• **Written task**: In the data, extract each line that holds the string "scene".
##############################
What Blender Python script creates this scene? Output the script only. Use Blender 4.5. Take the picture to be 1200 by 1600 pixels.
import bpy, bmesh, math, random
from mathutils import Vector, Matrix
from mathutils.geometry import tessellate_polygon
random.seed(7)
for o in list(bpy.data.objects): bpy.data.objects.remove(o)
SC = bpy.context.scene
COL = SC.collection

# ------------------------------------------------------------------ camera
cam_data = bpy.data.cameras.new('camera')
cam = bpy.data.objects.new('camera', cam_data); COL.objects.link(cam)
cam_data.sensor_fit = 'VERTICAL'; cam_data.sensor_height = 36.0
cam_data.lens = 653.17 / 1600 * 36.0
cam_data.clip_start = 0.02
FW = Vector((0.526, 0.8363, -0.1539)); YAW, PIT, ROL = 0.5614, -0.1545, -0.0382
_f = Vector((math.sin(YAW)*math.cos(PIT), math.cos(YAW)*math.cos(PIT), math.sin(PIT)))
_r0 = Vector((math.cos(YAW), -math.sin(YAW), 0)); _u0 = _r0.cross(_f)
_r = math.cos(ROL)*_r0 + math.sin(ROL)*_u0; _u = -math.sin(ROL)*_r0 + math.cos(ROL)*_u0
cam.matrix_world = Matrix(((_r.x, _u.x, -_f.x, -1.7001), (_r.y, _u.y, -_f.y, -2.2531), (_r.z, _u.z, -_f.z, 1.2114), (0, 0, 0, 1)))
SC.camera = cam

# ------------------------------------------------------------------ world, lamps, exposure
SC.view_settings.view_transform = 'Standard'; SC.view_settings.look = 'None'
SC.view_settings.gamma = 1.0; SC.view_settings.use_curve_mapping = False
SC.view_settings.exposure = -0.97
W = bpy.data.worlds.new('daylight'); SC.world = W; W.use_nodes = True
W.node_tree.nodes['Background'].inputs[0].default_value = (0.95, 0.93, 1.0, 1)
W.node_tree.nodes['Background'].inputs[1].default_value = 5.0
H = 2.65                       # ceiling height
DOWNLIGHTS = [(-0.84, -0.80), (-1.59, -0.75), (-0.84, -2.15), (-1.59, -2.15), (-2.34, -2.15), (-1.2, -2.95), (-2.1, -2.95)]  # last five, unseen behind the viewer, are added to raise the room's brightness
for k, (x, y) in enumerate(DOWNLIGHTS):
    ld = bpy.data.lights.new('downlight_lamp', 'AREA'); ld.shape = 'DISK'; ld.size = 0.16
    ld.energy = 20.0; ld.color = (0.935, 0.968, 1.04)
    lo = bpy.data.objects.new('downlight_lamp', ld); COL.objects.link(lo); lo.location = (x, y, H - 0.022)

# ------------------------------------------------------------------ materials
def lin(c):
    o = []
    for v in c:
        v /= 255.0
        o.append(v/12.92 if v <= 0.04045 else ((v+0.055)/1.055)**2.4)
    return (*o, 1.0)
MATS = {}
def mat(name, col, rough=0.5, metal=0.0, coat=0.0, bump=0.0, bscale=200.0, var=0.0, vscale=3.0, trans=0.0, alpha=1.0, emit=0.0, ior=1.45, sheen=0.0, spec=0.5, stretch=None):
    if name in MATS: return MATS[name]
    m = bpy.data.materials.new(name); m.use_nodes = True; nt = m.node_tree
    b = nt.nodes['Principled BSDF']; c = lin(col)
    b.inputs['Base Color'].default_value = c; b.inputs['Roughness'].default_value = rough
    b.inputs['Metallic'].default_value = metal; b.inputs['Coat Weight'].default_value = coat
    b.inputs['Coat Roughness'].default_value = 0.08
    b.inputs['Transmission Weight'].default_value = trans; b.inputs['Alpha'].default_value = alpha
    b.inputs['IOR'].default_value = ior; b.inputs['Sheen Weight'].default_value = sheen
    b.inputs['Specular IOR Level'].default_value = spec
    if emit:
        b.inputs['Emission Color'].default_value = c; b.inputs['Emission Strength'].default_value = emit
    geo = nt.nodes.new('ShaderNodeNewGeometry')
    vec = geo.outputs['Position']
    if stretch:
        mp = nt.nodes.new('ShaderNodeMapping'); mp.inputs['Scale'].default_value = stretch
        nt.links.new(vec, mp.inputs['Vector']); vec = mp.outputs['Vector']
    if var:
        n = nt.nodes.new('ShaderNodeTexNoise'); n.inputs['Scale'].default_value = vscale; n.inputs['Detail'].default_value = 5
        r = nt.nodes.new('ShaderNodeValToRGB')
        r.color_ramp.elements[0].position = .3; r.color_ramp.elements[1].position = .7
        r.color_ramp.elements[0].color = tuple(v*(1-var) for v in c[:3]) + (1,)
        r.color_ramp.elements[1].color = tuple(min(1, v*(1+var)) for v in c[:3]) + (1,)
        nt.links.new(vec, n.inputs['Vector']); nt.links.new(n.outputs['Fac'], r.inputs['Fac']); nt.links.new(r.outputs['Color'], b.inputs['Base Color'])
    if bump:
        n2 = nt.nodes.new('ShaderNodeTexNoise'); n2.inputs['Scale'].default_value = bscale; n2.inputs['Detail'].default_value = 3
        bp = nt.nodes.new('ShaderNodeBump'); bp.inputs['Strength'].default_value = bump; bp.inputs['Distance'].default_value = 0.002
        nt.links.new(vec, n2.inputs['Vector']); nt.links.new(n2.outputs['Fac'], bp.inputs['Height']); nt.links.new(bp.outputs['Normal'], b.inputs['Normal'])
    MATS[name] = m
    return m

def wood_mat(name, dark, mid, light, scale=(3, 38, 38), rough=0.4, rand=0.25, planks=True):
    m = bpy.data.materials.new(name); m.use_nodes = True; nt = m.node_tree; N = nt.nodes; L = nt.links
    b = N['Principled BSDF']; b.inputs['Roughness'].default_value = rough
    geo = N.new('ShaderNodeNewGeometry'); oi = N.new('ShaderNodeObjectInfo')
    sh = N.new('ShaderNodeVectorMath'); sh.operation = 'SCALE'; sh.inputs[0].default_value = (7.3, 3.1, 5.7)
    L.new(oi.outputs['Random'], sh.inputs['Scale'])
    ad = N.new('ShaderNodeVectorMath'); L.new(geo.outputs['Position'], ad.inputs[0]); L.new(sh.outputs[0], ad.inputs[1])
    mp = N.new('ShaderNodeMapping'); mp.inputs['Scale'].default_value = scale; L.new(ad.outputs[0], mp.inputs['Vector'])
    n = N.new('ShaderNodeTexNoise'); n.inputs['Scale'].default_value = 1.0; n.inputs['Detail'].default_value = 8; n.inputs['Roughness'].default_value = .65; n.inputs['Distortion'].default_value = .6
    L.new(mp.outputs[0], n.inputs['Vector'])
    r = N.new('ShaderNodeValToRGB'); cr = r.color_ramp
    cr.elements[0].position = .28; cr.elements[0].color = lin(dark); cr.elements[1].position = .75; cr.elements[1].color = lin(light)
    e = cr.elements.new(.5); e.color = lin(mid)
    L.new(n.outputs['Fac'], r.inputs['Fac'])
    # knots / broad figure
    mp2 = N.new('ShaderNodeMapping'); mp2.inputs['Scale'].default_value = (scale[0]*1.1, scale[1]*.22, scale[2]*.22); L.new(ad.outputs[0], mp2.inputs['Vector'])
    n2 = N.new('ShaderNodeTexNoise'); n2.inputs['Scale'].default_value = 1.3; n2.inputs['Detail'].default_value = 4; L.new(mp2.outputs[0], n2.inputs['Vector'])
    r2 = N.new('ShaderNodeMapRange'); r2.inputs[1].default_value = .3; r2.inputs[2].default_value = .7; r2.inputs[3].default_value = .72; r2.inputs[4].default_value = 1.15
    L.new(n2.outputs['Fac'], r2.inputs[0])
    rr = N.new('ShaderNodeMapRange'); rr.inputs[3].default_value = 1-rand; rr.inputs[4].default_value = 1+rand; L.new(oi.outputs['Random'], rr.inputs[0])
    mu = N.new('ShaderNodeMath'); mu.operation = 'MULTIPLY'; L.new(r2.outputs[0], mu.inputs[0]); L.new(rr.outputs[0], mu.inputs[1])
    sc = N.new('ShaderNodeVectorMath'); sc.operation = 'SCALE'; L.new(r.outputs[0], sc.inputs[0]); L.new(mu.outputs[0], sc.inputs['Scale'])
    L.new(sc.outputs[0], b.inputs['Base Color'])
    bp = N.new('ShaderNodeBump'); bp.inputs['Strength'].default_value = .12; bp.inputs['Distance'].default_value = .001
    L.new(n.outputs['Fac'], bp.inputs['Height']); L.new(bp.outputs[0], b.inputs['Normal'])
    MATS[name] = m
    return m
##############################
• **Expected answer**:
What Blender Python script creates this scene? Output the script only. Use Blender 4.5. Take the picture to be 1200 by 1600 pixels.
SC = bpy.context.scene